* **DATASET EXCERPT**
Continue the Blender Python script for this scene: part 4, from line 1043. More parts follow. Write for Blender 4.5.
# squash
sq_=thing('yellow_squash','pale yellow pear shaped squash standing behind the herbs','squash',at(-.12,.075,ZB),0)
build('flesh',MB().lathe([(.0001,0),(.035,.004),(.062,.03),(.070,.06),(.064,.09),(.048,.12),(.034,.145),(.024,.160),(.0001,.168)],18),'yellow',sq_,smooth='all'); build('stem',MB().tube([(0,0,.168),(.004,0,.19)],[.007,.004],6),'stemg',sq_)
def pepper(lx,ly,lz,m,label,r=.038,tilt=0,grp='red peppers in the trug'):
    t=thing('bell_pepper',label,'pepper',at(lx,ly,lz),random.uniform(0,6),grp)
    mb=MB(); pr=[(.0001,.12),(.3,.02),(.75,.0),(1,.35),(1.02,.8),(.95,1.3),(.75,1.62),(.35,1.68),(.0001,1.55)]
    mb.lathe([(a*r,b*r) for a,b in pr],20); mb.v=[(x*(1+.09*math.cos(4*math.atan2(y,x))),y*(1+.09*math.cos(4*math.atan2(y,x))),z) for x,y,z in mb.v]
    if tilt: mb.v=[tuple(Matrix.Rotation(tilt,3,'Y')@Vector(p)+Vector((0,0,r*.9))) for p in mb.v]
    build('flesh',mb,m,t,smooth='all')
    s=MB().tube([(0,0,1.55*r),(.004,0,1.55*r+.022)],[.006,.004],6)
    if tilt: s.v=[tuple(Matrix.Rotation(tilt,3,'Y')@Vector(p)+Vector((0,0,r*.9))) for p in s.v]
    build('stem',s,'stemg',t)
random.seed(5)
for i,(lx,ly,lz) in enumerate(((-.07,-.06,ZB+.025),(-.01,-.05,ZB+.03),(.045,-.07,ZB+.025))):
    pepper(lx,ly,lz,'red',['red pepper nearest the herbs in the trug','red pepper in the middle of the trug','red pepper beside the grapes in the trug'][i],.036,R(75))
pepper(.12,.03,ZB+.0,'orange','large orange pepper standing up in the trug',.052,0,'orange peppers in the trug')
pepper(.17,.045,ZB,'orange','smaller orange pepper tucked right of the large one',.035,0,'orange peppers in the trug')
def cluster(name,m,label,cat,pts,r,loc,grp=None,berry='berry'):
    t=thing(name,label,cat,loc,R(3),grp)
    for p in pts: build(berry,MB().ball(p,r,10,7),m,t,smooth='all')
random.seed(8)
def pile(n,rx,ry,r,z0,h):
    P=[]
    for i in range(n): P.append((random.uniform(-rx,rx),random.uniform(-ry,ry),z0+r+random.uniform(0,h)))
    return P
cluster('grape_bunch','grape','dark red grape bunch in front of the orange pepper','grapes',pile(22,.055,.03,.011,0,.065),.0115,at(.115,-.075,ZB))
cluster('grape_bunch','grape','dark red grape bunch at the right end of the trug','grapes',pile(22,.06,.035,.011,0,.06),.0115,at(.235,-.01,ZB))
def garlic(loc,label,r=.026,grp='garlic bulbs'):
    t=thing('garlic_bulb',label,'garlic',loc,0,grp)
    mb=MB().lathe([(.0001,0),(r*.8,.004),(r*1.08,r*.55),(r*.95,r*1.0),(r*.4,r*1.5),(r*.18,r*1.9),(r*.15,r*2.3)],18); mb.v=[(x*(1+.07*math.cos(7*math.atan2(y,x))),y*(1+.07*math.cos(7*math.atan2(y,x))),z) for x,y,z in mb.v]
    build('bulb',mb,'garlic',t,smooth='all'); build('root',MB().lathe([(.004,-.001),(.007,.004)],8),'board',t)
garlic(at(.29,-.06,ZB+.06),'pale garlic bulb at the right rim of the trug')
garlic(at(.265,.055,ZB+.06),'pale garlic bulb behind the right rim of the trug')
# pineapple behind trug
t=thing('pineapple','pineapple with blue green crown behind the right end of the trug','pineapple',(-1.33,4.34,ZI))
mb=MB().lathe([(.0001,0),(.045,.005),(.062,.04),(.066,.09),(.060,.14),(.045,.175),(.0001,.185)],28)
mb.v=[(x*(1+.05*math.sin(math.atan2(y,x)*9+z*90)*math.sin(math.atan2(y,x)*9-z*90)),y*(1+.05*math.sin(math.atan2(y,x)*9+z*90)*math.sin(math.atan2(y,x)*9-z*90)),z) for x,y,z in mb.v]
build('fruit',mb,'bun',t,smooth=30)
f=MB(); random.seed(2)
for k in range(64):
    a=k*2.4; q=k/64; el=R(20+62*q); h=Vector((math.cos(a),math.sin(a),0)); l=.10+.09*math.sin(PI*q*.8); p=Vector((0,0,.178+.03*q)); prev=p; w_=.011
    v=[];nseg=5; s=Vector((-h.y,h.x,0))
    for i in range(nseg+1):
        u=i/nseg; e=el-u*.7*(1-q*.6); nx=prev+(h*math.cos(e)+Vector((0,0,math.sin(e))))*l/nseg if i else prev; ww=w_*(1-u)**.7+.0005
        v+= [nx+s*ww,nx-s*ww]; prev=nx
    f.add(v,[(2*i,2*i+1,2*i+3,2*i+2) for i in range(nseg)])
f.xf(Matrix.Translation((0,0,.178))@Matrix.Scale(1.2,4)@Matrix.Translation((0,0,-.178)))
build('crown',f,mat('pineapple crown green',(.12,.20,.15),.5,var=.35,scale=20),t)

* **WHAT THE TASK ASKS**
Write out every line exactly as it stands.

* **RIGHT ANSWER**
Continue the Blender Python script for this scene: part 4, from line 1043. More parts follow. Write for Blender 4.5.
# squash
sq_=thing('yellow_squash','pale yellow pear shaped squash standing behind the herbs','squash',at(-.12,.075,ZB),0)
build('flesh',MB().lathe([(.0001,0),(.035,.004),(.062,.03),(.070,.06),(.064,.09),(.048,.12),(.034,.145),(.024,.160),(.0001,.168)],18),'yellow',sq_,smooth='all'); build('stem',MB().tube([(0,0,.168),(.004,0,.19)],[.007,.004],6),'stemg',sq_)
def pepper(lx,ly,lz,m,label,r=.038,tilt=0,grp='red peppers in the trug'):
    t=thing('bell_pepper',label,'pepper',at(lx,ly,lz),random.uniform(0,6),grp)
    mb=MB(); pr=[(.0001,.12),(.3,.02),(.75,.0),(1,.35),(1.02,.8),(.95,1.3),(.75,1.62),(.35,1.68),(.0001,1.55)]
    mb.lathe([(a*r,b*r) for a,b in pr],20); mb.v=[(x*(1+.09*math.cos(4*math.atan2(y,x))),y*(1+.09*math.cos(4*math.atan2(y,x))),z) for x,y,z in mb.v]
    if tilt: mb.v=[tuple(Matrix.Rotation(tilt,3,'Y')@Vector(p)+Vector((0,0,r*.9))) for p in mb.v]
    build('flesh',mb,m,t,smooth='all')
    s=MB().tube([(0,0,1.55*r),(.004,0,1.55*r+.022)],[.006,.004],6)
    if tilt: s.v=[tuple(Matrix.Rotation(tilt,3,'Y')@Vector(p)+Vector((0,0,r*.9))) for p in s.v]
    build('stem',s,'stemg',t)
random.seed(5)
for i,(lx,ly,lz) in enumerate(((-.07,-.06,ZB+.025),(-.01,-.05,ZB+.03),(.045,-.07,ZB+.025))):
    pepper(lx,ly,lz,'red',['red pepper nearest the herbs in the trug','red pepper in the middle of the trug','red pepper beside the grapes in the trug'][i],.036,R(75))
pepper(.12,.03,ZB+.0,'orange','large orange pepper standing up in the trug',.052,0,'orange peppers in the trug')
pepper(.17,.045,ZB,'orange','smaller orange pepper tucked right of the large one',.035,0,'orange peppers in the trug')
def cluster(name,m,label,cat,pts,r,loc,grp=None,berry='berry'):
    t=thing(name,label,cat,loc,R(3),grp)
    for p in pts: build(berry,MB().ball(p,r,10,7),m,t,smooth='all')
random.seed(8)
def pile(n,rx,ry,r,z0,h):
    P=[]
    for i in range(n): P.append((random.uniform(-rx,rx),random.uniform(-ry,ry),z0+r+random.uniform(0,h)))
    return P
cluster('grape_bunch','grape','dark red grape bunch in front of the orange pepper','grapes',pile(22,.055,.03,.011,0,.065),.0115,at(.115,-.075,ZB))
cluster('grape_bunch','grape','dark red grape bunch at the right end of the trug','grapes',pile(22,.06,.035,.011,0,.06),.0115,at(.235,-.01,ZB))
def garlic(loc,label,r=.026,grp='garlic bulbs'):
    t=thing('garlic_bulb',label,'garlic',loc,0,grp)
    mb=MB().lathe([(.0001,0),(r*.8,.004),(r*1.08,r*.55),(r*.95,r*1.0),(r*.4,r*1.5),(r*.18,r*1.9),(r*.15,r*2.3)],18); mb.v=[(x*(1+.07*math.cos(7*math.atan2(y,x))),y*(1+.07*math.cos(7*math.atan2(y,x))),z) for x,y,z in mb.v]
    build('bulb',mb,'garlic',t,smooth='all'); build('root',MB().lathe([(.004,-.001),(.007,.004)],8),'board',t)
garlic(at(.29,-.06,ZB+.06),'pale garlic bulb at the right rim of the trug')
garlic(at(.265,.055,ZB+.06),'pale garlic bulb behind the right rim of the trug')
# pineapple behind trug
t=thing('pineapple','pineapple with blue green crown behind the right end of the trug','pineapple',(-1.33,4.34,ZI))
mb=MB().lathe([(.0001,0),(.045,.005),(.062,.04),(.066,.09),(.060,.14),(.045,.175),(.0001,.185)],28)
mb.v=[(x*(1+.05*math.sin(math.atan2(y,x)*9+z*90)*math.sin(math.atan2(y,x)*9-z*90)),y*(1+.05*math.sin(math.atan2(y,x)*9+z*90)*math.sin(math.atan2(y,x)*9-z*90)),z) for x,y,z in mb.v]
build('fruit',mb,'bun',t,smooth=30)
f=MB(); random.seed(2)
for k in range(64):
    a=k*2.4; q=k/64; el=R(20+62*q); h=Vector((math.cos(a),math.sin(a),0)); l=.10+.09*math.sin(PI*q*.8); p=Vector((0,0,.178+.03*q)); prev=p; w_=.011
    v=[];nseg=5; s=Vector((-h.y,h.x,0))
    for i in range(nseg+1):
        u=i/nseg; e=el-u*.7*(1-q*.6); nx=prev+(h*math.cos(e)+Vector((0,0,math.sin(e))))*l/nseg if i else prev; ww=w_*(1-u)**.7+.0005
        v+= [nx+s*ww,nx-s*ww]; prev=nx
    f.add(v,[(2*i,2*i+1,2*i+3,2*i+2) for i in range(nseg)])
f.xf(Matrix.Translation((0,0,.178))@Matrix.Scale(1.2,4)@Matrix.Translation((0,0,-.178)))
build('crown',f,mat('pineapple crown green',(.12,.20,.15),.5,var=.35,scale=20),t)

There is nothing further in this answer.